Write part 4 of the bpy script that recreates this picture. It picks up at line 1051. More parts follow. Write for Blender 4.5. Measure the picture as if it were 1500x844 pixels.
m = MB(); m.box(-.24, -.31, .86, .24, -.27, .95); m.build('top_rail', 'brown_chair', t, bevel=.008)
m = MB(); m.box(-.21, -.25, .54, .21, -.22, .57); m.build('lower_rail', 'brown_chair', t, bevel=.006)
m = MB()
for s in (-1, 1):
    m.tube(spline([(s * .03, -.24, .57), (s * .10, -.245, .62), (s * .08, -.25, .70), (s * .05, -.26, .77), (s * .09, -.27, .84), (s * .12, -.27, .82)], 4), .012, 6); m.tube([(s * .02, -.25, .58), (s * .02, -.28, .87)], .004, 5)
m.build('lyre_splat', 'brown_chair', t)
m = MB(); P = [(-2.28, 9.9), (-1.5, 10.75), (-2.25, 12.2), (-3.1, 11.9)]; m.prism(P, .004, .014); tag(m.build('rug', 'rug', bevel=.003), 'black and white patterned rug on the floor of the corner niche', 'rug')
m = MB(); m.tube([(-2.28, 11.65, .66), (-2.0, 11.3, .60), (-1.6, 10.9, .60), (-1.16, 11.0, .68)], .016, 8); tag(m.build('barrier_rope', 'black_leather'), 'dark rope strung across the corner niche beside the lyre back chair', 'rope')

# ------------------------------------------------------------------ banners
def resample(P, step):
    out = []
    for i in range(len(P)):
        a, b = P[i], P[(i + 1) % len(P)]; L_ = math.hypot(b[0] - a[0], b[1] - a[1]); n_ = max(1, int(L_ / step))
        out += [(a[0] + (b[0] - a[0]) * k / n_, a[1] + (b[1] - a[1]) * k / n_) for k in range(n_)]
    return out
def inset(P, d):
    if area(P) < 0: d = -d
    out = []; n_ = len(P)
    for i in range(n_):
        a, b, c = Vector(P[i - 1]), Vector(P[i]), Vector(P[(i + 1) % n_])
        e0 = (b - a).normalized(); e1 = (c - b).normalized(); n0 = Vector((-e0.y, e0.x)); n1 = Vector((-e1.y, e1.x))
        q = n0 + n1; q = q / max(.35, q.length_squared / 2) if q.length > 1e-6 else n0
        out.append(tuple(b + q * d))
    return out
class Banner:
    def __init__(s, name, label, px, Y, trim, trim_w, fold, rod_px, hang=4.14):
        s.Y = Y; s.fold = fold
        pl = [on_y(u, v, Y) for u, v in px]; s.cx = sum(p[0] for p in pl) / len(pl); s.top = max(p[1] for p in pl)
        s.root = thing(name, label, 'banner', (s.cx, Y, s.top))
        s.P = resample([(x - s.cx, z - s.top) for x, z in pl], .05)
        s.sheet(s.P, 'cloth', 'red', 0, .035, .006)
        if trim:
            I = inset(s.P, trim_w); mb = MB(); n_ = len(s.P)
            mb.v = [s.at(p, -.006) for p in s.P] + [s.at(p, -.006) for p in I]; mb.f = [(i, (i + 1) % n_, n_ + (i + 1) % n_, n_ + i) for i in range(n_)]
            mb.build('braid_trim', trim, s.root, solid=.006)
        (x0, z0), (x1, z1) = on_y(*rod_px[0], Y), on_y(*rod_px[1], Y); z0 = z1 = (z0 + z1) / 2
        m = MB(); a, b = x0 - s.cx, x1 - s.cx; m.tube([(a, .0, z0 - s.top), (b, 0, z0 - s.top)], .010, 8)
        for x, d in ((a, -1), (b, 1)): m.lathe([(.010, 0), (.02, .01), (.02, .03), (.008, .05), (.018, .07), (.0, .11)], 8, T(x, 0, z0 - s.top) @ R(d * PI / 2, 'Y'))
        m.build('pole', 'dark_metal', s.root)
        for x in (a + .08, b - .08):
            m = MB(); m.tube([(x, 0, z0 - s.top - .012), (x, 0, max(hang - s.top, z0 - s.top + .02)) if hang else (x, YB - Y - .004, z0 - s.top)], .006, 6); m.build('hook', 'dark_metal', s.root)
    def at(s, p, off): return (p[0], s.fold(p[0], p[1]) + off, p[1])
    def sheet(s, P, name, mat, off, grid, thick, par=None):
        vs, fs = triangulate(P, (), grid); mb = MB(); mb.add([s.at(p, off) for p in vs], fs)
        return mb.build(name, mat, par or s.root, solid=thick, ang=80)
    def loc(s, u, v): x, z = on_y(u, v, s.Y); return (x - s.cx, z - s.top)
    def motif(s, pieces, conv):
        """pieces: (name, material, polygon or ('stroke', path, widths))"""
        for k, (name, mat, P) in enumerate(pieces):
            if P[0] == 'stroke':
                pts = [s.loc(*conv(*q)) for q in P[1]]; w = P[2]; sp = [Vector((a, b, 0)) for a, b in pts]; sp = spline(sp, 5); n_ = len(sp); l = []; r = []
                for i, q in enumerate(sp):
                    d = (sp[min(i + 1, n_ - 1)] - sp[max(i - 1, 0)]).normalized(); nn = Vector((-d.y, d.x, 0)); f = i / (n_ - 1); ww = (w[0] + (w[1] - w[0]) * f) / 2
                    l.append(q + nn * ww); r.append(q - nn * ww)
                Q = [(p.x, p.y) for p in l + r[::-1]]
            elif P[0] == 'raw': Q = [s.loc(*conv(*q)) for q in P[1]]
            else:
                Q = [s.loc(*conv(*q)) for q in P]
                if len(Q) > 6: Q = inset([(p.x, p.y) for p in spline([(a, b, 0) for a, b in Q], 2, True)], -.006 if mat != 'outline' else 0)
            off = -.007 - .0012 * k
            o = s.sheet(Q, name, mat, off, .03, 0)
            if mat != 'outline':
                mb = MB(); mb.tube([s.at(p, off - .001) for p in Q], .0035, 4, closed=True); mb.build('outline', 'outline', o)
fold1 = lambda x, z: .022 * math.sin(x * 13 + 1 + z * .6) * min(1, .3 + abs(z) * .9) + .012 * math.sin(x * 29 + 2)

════

→ Given request
Every line of the material must be returned exactly as it appears.

→ Exercise output
Write part 4 of the bpy script that recreates this picture. It picks up at line 1051. More parts follow. Write for Blender 4.5. Measure the picture as if it were 1500x844 pixels.
m = MB(); m.box(-.24, -.31, .86, .24, -.27, .95); m.build('top_rail', 'brown_chair', t, bevel=.008)
m = MB(); m.box(-.21, -.25, .54, .21, -.22, .57); m.build('lower_rail', 'brown_chair', t, bevel=.006)
m = MB()
for s in (-1, 1):
    m.tube(spline([(s * .03, -.24, .57), (s * .10, -.245, .62), (s * .08, -.25, .70), (s * .05, -.26, .77), (s * .09, -.27, .84), (s * .12, -.27, .82)], 4), .012, 6); m.tube([(s * .02, -.25, .58), (s * .02, -.28, .87)], .004, 5)
m.build('lyre_splat', 'brown_chair', t)
m = MB(); P = [(-2.28, 9.9), (-1.5, 10.75), (-2.25, 12.2), (-3.1, 11.9)]; m.prism(P, .004, .014); tag(m.build('rug', 'rug', bevel=.003), 'black and white patterned rug on the floor of the corner niche', 'rug')
m = MB(); m.tube([(-2.28, 11.65, .66), (-2.0, 11.3, .60), (-1.6, 10.9, .60), (-1.16, 11.0, .68)], .016, 8); tag(m.build('barrier_rope', 'black_leather'), 'dark rope strung across the corner niche beside the lyre back chair', 'rope')

# ------------------------------------------------------------------ banners
def resample(P, step):
    out = []
    for i in range(len(P)):
        a, b = P[i], P[(i + 1) % len(P)]; L_ = math.hypot(b[0] - a[0], b[1] - a[1]); n_ = max(1, int(L_ / step))
        out += [(a[0] + (b[0] - a[0]) * k / n_, a[1] + (b[1] - a[1]) * k / n_) for k in range(n_)]
    return out
def inset(P, d):
    if area(P) < 0: d = -d
    out = []; n_ = len(P)
    for i in range(n_):
        a, b, c = Vector(P[i - 1]), Vector(P[i]), Vector(P[(i + 1) % n_])
        e0 = (b - a).normalized(); e1 = (c - b).normalized(); n0 = Vector((-e0.y, e0.x)); n1 = Vector((-e1.y, e1.x))
        q = n0 + n1; q = q / max(.35, q.length_squared / 2) if q.length > 1e-6 else n0
        out.append(tuple(b + q * d))
    return out
class Banner:
    def __init__(s, name, label, px, Y, trim, trim_w, fold, rod_px, hang=4.14):
        s.Y = Y; s.fold = fold
        pl = [on_y(u, v, Y) for u, v in px]; s.cx = sum(p[0] for p in pl) / len(pl); s.top = max(p[1] for p in pl)
        s.root = thing(name, label, 'banner', (s.cx, Y, s.top))
        s.P = resample([(x - s.cx, z - s.top) for x, z in pl], .05)
        s.sheet(s.P, 'cloth', 'red', 0, .035, .006)
        if trim:
            I = inset(s.P, trim_w); mb = MB(); n_ = len(s.P)
            mb.v = [s.at(p, -.006) for p in s.P] + [s.at(p, -.006) for p in I]; mb.f = [(i, (i + 1) % n_, n_ + (i + 1) % n_, n_ + i) for i in range(n_)]
            mb.build('braid_trim', trim, s.root, solid=.006)
        (x0, z0), (x1, z1) = on_y(*rod_px[0], Y), on_y(*rod_px[1], Y); z0 = z1 = (z0 + z1) / 2
        m = MB(); a, b = x0 - s.cx, x1 - s.cx; m.tube([(a, .0, z0 - s.top), (b, 0, z0 - s.top)], .010, 8)
        for x, d in ((a, -1), (b, 1)): m.lathe([(.010, 0), (.02, .01), (.02, .03), (.008, .05), (.018, .07), (.0, .11)], 8, T(x, 0, z0 - s.top) @ R(d * PI / 2, 'Y'))
        m.build('pole', 'dark_metal', s.root)
        for x in (a + .08, b - .08):
            m = MB(); m.tube([(x, 0, z0 - s.top - .012), (x, 0, max(hang - s.top, z0 - s.top + .02)) if hang else (x, YB - Y - .004, z0 - s.top)], .006, 6); m.build('hook', 'dark_metal', s.root)
    def at(s, p, off): return (p[0], s.fold(p[0], p[1]) + off, p[1])
    def sheet(s, P, name, mat, off, grid, thick, par=None):
        vs, fs = triangulate(P, (), grid); mb = MB(); mb.add([s.at(p, off) for p in vs], fs)
        return mb.build(name, mat, par or s.root, solid=thick, ang=80)
    def loc(s, u, v): x, z = on_y(u, v, s.Y); return (x - s.cx, z - s.top)
    def motif(s, pieces, conv):
        """pieces: (name, material, polygon or ('stroke', path, widths))"""
        for k, (name, mat, P) in enumerate(pieces):
            if P[0] == 'stroke':
                pts = [s.loc(*conv(*q)) for q in P[1]]; w = P[2]; sp = [Vector((a, b, 0)) for a, b in pts]; sp = spline(sp, 5); n_ = len(sp); l = []; r = []
                for i, q in enumerate(sp):
                    d = (sp[min(i + 1, n_ - 1)] - sp[max(i - 1, 0)]).normalized(); nn = Vector((-d.y, d.x, 0)); f = i / (n_ - 1); ww = (w[0] + (w[1] - w[0]) * f) / 2
                    l.append(q + nn * ww); r.append(q - nn * ww)
                Q = [(p.x, p.y) for p in l + r[::-1]]
            elif P[0] == 'raw': Q = [s.loc(*conv(*q)) for q in P[1]]
            else:
                Q = [s.loc(*conv(*q)) for q in P]
                if len(Q) > 6: Q = inset([(p.x, p.y) for p in spline([(a, b, 0) for a, b in Q], 2, True)], -.006 if mat != 'outline' else 0)
            off = -.007 - .0012 * k
            o = s.sheet(Q, name, mat, off, .03, 0)
            if mat != 'outline':
                mb = MB(); mb.tube([s.at(p, off - .001) for p in Q], .0035, 4, closed=True); mb.build('outline', 'outline', o)
fold1 = lambda x, z: .022 * math.sin(x * 13 + 1 + z * .6) * min(1, .3 + abs(z) * .9) + .012 * math.sin(x * 29 + 2)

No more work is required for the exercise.